**Task goal:**
Both the line containing "What Blender Python" and the line containing "SC.camera = camo" belong in the answer, along with every line between them; print exactly those.

**Exercise input:**
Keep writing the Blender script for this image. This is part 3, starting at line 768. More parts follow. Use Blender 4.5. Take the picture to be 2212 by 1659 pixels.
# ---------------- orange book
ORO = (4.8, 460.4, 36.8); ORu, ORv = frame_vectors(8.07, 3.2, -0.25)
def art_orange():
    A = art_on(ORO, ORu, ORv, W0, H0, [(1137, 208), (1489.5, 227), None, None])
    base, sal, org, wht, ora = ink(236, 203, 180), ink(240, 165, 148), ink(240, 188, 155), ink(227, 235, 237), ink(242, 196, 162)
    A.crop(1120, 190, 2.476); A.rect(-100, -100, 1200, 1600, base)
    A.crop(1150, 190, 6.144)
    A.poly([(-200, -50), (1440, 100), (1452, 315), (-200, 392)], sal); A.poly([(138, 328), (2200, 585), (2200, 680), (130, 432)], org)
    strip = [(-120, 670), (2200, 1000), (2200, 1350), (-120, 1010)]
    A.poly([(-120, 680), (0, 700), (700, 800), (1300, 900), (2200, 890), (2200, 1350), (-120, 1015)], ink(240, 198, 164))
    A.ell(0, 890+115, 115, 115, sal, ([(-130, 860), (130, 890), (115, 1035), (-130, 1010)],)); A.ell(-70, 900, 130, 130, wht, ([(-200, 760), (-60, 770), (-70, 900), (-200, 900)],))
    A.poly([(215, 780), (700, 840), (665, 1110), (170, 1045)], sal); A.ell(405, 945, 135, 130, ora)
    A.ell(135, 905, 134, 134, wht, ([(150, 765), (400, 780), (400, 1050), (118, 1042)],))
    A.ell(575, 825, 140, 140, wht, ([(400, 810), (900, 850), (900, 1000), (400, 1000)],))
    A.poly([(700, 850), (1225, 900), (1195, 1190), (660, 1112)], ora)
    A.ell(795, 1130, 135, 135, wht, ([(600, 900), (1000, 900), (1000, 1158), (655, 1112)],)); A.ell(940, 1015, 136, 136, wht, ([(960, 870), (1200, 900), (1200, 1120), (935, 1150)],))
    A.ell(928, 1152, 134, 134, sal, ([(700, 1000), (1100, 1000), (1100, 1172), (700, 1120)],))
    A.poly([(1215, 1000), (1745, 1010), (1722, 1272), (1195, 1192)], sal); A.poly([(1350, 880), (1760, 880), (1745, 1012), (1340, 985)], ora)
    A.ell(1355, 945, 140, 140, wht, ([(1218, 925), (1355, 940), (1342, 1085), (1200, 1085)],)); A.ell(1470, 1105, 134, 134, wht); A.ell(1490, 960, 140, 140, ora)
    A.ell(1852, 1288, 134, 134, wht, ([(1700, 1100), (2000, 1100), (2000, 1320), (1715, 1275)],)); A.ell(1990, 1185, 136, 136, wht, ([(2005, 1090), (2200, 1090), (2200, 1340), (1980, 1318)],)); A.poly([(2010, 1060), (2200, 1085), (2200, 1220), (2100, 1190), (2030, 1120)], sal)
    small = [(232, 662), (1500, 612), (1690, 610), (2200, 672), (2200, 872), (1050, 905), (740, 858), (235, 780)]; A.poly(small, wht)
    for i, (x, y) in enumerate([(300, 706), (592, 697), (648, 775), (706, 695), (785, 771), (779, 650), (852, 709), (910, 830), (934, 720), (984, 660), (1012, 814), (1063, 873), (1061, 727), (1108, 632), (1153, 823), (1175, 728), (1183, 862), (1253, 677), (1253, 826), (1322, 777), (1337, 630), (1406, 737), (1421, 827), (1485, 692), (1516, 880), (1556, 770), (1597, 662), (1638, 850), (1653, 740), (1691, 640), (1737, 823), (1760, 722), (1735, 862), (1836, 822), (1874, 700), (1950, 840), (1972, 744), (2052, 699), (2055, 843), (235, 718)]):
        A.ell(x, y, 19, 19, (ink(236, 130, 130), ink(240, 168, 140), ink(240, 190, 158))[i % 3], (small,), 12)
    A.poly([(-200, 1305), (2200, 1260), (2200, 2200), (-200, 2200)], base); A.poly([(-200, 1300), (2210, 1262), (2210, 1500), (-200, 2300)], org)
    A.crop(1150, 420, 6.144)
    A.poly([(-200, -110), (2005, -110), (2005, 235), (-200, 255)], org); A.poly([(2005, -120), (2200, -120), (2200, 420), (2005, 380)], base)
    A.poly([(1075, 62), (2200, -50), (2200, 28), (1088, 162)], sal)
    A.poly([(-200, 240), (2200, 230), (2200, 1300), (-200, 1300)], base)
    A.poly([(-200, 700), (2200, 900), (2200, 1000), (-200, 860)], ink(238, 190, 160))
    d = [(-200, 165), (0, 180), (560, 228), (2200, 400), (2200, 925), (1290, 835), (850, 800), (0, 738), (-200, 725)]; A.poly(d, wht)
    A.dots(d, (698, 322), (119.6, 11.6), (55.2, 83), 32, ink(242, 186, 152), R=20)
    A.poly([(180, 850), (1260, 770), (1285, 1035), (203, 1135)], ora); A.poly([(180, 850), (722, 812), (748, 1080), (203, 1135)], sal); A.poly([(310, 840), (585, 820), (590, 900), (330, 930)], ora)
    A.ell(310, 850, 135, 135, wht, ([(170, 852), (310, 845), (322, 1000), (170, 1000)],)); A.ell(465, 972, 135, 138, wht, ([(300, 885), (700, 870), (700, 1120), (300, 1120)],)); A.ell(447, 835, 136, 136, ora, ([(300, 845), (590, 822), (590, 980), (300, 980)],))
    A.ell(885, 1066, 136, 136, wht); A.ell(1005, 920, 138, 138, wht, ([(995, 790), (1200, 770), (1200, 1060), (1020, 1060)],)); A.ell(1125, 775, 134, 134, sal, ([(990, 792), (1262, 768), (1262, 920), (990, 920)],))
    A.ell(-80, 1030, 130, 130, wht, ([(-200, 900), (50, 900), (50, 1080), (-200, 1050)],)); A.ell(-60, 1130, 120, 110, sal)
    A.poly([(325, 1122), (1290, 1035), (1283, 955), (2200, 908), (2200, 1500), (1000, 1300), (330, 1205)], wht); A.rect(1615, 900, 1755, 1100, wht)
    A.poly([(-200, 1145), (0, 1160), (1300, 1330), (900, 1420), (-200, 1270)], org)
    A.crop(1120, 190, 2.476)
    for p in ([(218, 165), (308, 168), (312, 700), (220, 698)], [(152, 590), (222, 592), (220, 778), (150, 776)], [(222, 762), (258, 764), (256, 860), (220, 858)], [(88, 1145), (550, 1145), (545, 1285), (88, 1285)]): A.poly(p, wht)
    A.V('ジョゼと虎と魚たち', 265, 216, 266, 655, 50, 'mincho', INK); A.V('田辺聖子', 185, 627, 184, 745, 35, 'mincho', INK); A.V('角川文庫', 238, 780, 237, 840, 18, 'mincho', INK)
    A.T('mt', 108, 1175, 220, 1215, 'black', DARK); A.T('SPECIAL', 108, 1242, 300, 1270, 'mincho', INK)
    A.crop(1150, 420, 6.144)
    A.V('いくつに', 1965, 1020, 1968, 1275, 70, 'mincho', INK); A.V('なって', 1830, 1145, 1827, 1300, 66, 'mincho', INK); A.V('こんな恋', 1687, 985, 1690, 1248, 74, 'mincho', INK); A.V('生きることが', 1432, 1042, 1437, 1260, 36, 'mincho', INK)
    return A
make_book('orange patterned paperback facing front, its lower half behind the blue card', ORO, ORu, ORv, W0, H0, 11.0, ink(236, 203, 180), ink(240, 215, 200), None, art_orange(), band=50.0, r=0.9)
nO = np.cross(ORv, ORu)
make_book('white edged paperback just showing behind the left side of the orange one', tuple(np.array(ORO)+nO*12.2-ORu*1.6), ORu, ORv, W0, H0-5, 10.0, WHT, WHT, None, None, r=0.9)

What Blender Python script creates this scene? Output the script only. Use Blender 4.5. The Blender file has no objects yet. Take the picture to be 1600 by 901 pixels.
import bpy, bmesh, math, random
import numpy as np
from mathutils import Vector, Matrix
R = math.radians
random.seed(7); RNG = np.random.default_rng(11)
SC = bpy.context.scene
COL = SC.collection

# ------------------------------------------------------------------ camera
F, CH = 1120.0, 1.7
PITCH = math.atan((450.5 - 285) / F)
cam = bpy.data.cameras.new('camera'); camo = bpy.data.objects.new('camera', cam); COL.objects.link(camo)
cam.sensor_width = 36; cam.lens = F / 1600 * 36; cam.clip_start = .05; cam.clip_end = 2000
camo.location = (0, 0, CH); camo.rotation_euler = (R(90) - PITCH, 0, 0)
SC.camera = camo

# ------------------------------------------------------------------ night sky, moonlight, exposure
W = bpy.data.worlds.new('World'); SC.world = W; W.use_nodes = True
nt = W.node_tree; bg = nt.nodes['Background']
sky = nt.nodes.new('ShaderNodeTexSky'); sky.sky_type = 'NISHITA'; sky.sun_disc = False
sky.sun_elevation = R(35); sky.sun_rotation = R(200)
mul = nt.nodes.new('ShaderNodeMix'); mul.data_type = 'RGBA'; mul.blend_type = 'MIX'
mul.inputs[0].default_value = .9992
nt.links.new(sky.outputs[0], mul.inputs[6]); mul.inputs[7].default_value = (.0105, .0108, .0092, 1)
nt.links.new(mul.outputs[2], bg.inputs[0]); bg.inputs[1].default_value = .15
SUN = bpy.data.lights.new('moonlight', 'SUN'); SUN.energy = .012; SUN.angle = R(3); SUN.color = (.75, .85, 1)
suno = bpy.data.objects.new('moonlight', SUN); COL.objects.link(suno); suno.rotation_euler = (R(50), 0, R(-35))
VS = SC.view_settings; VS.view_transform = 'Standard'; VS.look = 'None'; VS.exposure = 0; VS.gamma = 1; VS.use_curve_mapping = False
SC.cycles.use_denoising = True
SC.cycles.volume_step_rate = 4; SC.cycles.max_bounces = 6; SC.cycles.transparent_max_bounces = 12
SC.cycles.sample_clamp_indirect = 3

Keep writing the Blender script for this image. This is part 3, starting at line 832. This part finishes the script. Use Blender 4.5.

**Complete answer:**
What Blender Python script creates this scene? Output the script only. Use Blender 4.5. The Blender file has no objects yet. Take the picture to be 1600 by 901 pixels.
import bpy, bmesh, math, random
import numpy as np
from mathutils import Vector, Matrix
R = math.radians
random.seed(7); RNG = np.random.default_rng(11)
SC = bpy.context.scene
COL = SC.collection

# ------------------------------------------------------------------ camera
F, CH = 1120.0, 1.7
PITCH = math.atan((450.5 - 285) / F)
cam = bpy.data.cameras.new('camera'); camo = bpy.data.objects.new('camera', cam); COL.objects.link(camo)
cam.sensor_width = 36; cam.lens = F / 1600 * 36; cam.clip_start = .05; cam.clip_end = 2000
camo.location = (0, 0, CH); camo.rotation_euler = (R(90) - PITCH, 0, 0)
SC.camera = camo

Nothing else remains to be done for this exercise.